The Patience of Parents

Josie Leavitt -- November 4th, 2013

Every day I’m amazed at the ability of parents to handle cranky children in the bookstore. The weekends can be especially challenging. Yesterday, I saw a young mom skillfully handle a full-on tantrum.

A child has a tantrum for a myriad of reasons; they can be tired, hungry, overwhelmed, or feeling out of control, to name a few. This mom came in with her five-year-old daughter and almost immediately it was clear they were operating at cross purposes. The mom was browsing the sale table and the girl was looking at the princess books. There is something about an unattainable book with a glittery cover that can send even the most stalwart young reader into a tailspin. This little one had a case of the “I need it”s  and the mom was doing a pretty good job of redirecting her. All was well until the young one started to cry. At first it was the fake crying kids can do when they’re not getting their way.

The fake crying (you know it’s fake, because within the tears if asked a direct and fun question, they respond calmly) lasted longer than we were all comfortable with. But the mom held her ground, largely ignoring the laments of this princess fan. Then something changed. The mom had had enough and put her foot down and said very calmly, “If you keep asking about this book we are going to leave.” She was very clear and repeated that twice. My co-worker and I held our breath and waited to see what was going to happen. Often, these tantrums can get turned around with parents who hold their ground. Sadly, this was not the case.

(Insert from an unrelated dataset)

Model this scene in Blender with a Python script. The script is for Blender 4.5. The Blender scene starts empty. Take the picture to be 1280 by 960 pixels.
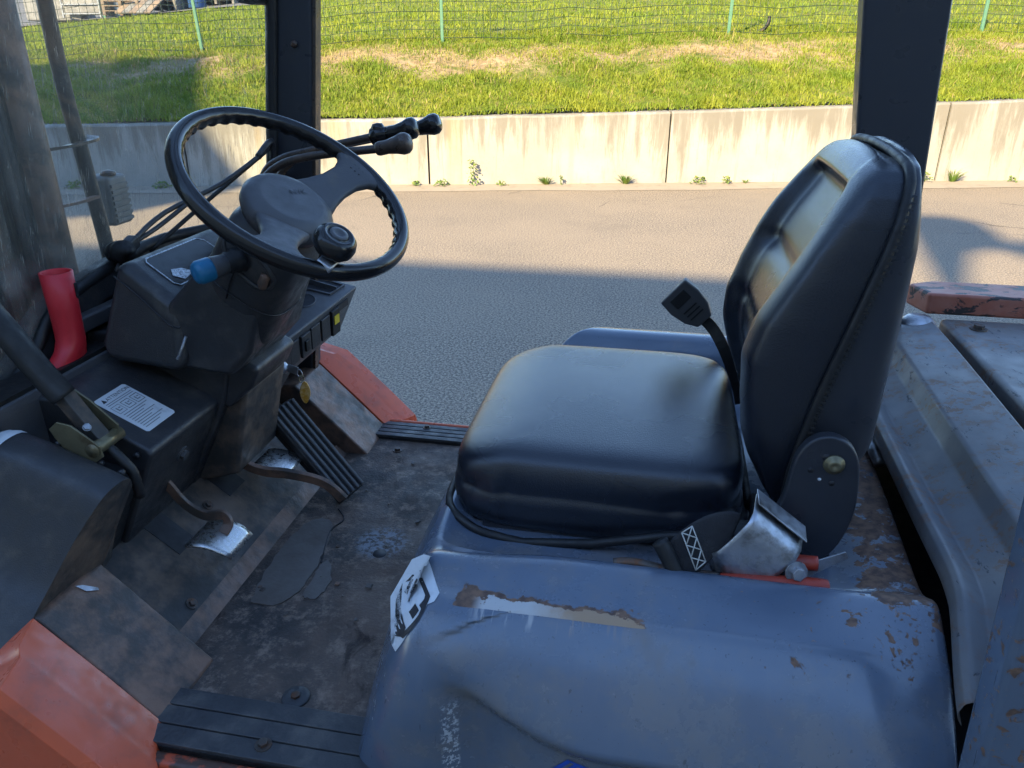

The little one just totally lost it. She was sobbing and practically flailing at her mother who again remained so calm as she said, “Okay, that’s it. We’re leaving.” Shouts of, “No, Mommy!” rang out as they left the store. Honestly, it was heartbreaking. I think we can all remember when we were little and just felt tiny in a big world and really, really, really just wanted the sparkly book or toy. But the mom was right and I always applaud parents who stand firm in the midst of a whining child in public. As embarrassing as this was, the mom didn’t cave in to the demands of a five-year-old terrorist who was cute as a button.

Fifteen minutes later they came back to the store and I braced myself. The little girl had calmed down measurably and they browsed for 10 minutes. It was clear that guidelines had been discussed and the girl really understood that she was getting one book and one book only. She clutched her princess book little a protective blankie while her mother bought other books.

No one said a word about the meltdown. I was really tempted to give the kid a shiny sticker, but thought the better of it. They left the store with a bag full of books and the little one practically skipped out of the store and all was good with the world again.

One thought on “The Patience of Parents

  1. Carol Chittenden

    And as a parent, there’s little so reassuring as acknowledgment that their crisis parenting skills are meeting with approval. It’s nice to slip them a discreet message, on a slip of paper or murmured out of the child’s earshot, “Nicely handled.” We don’t want them feeling like they never want to come back in the store because the scene was so embarrassing.